ALBAWABA - UN Humanitarian Coordinator for Sudan, Clementine Nkweta-Salami, expressed concerns over reports of "atrocious crimes" in the central Al Jazirah state, including the mass killing of civilians by the paramilitary Rapid Support Forces (RSF).
The RSF has denied attacking civilians, claiming that its forces are engaged in combat with military-armed militias. Tens of thousands of people have been killed and over 11 million have been displaced in Sudan's 18-month conflict.
Last week, the RSF took a serious hit when one of its leaders, Abu Aqla Kayka, defected to the military, turning Al Jazirah state into a major conflict.
In what it called the first high-profile defection to its side, the army said he had taken "a large number of his forces" with him.
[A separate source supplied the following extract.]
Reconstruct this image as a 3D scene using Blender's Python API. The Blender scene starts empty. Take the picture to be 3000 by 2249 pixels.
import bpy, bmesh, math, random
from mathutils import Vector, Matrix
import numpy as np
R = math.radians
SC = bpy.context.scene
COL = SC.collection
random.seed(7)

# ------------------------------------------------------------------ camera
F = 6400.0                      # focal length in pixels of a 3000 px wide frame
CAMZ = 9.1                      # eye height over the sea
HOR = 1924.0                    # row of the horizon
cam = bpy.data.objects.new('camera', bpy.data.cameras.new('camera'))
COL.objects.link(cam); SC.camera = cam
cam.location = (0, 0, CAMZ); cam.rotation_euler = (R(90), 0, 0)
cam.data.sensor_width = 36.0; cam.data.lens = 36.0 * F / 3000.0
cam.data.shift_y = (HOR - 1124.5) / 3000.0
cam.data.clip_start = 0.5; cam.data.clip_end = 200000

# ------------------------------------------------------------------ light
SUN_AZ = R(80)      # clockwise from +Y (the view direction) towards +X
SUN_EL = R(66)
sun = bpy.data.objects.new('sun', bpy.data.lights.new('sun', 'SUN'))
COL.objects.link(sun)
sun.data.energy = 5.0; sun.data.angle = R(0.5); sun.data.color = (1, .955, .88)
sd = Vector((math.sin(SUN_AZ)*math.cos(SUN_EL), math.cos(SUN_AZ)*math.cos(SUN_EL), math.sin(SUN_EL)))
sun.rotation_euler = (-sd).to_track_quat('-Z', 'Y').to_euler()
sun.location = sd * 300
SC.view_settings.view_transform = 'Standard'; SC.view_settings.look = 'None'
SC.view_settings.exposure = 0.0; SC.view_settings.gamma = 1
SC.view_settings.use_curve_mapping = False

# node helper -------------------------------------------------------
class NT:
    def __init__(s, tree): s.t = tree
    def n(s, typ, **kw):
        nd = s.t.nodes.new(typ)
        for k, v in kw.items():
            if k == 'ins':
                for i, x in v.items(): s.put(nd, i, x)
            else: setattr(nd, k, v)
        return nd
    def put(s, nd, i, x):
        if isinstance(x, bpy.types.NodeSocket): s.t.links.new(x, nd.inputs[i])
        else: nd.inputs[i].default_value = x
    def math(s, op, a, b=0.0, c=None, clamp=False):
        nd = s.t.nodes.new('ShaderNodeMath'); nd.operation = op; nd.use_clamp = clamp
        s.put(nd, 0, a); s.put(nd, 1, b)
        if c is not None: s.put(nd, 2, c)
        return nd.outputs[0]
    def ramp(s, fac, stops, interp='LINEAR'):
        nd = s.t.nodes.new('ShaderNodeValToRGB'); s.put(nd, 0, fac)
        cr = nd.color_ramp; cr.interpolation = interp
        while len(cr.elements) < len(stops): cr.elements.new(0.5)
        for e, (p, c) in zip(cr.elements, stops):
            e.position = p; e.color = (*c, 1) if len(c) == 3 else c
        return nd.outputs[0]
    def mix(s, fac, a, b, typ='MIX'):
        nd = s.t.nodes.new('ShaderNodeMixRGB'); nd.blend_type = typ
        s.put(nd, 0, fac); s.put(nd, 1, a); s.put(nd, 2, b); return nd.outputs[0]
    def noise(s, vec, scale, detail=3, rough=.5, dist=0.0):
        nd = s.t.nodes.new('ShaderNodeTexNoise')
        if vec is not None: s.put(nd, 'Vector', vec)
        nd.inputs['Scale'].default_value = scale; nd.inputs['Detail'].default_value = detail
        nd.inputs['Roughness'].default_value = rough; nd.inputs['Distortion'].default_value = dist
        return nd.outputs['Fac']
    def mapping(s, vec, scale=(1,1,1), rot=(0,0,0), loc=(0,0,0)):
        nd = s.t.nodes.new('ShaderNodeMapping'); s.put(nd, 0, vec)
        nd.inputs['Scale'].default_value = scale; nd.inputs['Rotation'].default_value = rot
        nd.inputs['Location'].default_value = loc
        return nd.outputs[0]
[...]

The RSF said that its soldiers will "decisively deal with everyone carrying arms" and protect themselves.
"Extensive massacres in one village after another" were being carried out by the RSF, according to a statement released on Saturday by the Wad Madani Resistance Committee, which advocates for the end of the conflict and democratic governance in Sudan.
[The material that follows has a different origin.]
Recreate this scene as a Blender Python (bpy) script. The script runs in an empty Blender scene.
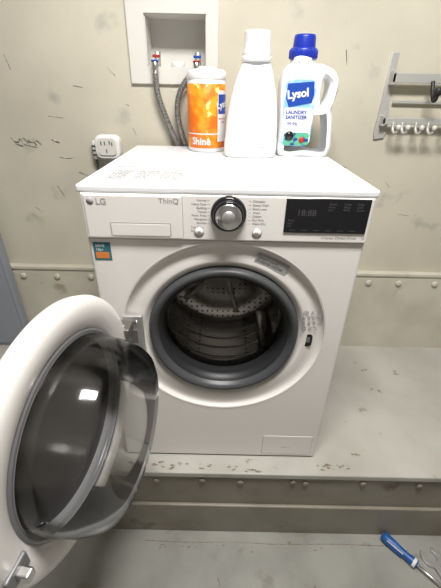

The Sudanese doctors' union urged the UN to pressure the warring parties into establishing secure humanitarian routes into areas that the RSF was threatening to "genocide" in.
Earlier on Sunday, local Sudanese activists confirmed that at least 124 people were killed in an attack by the paramilitary Rapid Support Forces (RSF) on a village in Al Jazirah state, south of Sudan’s capital Khartoum on Friday.
The activist said that communication obstacles may have made registering the actual number of victims impossible, which may be "much higher". They said that all Starlink devices, which are the only civilian communication method, had been seized by the RSF militias.
More than 30 villages in the eastern Al-Jazirah region have been abandoned as inhabitants have fled retaliatory militia raids, the activist added.